Abstract

The Israelis call what happened in Palestine in 1948 “the War of Independence” (Milhemet ha-‘atzma’ut) whereas the Palestinians refer to it as “al-Nakba” (the catastrophe). The contrast between these two names is telling, for it reveals the presence of two conflicting memories of 1948, Jewish and Palestinian, which are not politically equal. While Israel has consistently justified the establishment of the Jewish state in its official narrative, it has rarely mentioned the birth of the Palestinian refugee problem and the destruction of over 400 Palestinian villages in 1948, thus deliberately denying Palestinian memories of the Nakba. Only in the late 1980s was this denial criticized and the rewriting of the 1948 history started by the New Historians, who dramatically shattered longstanding myths of the 1948 War and the Palestinian exodus.
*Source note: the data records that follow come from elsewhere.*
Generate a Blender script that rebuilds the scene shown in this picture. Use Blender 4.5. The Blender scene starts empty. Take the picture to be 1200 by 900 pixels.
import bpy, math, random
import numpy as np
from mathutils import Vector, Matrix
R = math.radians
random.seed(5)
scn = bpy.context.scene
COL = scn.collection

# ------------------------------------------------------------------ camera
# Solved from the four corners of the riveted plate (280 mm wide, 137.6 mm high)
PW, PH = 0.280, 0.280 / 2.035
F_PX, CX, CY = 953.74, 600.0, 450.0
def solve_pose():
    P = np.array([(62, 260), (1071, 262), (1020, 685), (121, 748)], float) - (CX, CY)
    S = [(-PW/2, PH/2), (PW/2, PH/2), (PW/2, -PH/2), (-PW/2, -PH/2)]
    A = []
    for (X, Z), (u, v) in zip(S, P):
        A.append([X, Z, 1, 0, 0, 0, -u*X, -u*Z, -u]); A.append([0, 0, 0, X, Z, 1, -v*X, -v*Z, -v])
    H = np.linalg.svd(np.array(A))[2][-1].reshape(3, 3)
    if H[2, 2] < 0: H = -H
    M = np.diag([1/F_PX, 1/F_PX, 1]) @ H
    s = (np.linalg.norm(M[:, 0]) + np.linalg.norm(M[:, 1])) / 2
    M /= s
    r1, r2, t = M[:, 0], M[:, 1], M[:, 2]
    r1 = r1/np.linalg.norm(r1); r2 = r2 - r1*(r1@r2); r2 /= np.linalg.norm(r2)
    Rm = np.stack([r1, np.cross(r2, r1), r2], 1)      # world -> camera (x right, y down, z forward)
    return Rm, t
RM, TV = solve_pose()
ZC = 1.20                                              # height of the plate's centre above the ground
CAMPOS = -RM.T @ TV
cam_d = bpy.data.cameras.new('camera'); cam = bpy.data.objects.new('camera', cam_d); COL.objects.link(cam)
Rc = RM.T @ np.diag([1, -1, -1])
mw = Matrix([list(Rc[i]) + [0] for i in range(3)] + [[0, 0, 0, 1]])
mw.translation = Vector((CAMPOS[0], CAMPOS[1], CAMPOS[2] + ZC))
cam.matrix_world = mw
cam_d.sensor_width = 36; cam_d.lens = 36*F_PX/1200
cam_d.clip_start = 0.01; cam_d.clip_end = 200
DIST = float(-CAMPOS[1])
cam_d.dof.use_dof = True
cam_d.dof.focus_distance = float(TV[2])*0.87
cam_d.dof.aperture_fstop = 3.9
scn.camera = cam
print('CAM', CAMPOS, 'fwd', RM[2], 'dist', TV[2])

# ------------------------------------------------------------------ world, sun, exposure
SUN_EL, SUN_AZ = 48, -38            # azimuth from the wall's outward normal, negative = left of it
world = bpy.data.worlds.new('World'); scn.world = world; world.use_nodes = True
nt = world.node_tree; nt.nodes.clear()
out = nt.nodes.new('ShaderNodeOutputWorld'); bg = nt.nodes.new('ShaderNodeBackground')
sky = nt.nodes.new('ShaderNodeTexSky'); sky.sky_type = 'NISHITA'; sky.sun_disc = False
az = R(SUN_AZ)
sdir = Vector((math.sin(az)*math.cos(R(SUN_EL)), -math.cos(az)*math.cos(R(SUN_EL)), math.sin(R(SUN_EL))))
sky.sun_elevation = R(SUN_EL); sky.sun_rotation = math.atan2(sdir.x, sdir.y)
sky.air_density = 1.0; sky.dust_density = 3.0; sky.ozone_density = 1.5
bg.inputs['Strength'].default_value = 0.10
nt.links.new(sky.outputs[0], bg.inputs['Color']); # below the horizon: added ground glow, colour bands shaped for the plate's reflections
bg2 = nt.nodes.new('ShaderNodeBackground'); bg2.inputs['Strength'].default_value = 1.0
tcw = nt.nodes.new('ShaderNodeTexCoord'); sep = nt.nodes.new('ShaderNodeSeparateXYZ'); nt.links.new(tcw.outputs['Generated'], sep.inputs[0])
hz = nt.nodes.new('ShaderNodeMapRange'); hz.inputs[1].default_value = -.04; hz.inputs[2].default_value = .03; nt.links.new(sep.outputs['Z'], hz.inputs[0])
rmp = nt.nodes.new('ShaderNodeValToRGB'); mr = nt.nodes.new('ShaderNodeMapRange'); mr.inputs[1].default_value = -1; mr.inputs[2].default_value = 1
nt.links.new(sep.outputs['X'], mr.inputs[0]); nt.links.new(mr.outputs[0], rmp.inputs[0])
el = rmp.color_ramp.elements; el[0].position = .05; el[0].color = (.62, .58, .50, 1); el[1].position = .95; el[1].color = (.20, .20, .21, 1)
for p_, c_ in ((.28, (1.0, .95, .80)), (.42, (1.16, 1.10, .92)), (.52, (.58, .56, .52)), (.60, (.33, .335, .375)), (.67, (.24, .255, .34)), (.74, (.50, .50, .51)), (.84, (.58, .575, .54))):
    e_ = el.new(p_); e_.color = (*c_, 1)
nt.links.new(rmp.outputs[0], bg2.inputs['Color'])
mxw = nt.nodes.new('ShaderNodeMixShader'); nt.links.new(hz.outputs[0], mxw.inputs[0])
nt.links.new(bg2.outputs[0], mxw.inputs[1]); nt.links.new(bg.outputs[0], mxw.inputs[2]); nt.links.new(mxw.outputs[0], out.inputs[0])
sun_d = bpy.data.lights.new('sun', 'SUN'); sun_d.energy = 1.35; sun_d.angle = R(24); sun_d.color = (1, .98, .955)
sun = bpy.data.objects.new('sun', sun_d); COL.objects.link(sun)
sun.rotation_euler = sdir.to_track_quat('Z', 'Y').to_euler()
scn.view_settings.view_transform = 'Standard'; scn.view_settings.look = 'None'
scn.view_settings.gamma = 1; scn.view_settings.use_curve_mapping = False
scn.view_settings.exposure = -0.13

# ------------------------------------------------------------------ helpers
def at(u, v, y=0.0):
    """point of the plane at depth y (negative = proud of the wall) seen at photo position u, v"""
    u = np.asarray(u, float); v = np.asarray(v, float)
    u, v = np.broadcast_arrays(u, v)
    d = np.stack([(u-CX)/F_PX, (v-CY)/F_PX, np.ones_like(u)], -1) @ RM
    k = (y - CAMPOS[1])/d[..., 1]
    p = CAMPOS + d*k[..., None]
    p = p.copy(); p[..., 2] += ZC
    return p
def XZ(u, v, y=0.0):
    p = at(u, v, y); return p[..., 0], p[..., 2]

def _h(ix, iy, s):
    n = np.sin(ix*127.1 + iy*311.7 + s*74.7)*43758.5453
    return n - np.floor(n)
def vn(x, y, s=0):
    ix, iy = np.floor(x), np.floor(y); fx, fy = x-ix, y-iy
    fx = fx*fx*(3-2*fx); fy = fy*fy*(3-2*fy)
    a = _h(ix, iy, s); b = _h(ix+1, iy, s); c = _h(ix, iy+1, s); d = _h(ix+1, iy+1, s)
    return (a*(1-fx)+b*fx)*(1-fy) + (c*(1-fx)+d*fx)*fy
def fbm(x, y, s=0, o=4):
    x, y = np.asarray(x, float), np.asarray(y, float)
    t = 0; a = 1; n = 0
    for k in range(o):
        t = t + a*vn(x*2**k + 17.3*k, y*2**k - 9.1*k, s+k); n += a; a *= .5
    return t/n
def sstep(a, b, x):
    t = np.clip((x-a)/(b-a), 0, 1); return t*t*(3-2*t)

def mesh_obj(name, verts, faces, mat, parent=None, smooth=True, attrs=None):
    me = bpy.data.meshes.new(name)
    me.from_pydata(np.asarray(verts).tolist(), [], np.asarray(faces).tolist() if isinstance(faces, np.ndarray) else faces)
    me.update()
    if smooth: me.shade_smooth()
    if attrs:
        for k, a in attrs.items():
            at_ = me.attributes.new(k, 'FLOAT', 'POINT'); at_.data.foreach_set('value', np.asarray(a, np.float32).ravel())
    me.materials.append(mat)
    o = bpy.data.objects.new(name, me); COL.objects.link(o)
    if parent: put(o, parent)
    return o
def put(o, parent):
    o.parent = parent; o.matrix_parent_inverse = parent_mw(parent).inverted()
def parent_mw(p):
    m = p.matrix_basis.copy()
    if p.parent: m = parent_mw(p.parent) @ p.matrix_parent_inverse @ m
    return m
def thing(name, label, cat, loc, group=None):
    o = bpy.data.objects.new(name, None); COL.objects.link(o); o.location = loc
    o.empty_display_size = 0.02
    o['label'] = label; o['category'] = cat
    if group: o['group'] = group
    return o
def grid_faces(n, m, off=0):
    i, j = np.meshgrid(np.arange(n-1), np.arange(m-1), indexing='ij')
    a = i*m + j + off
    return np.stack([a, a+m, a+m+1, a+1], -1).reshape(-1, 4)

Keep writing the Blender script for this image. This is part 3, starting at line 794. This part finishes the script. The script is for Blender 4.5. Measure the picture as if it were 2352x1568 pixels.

Against this historical background, I try to explain how the Nakba has been addressed in the Israeli (Zionist) mainstream narrative in order to shed a light on the basic logic and assumptions underlying the mainstream narrative of the Palestinian exodus. I shall also explore the dissident narratives related to the Nakba, which have long been neglected due to their contradictions with the mainstream narrative, and reflect on the meaning of the new narratives from the late 1980s to the present.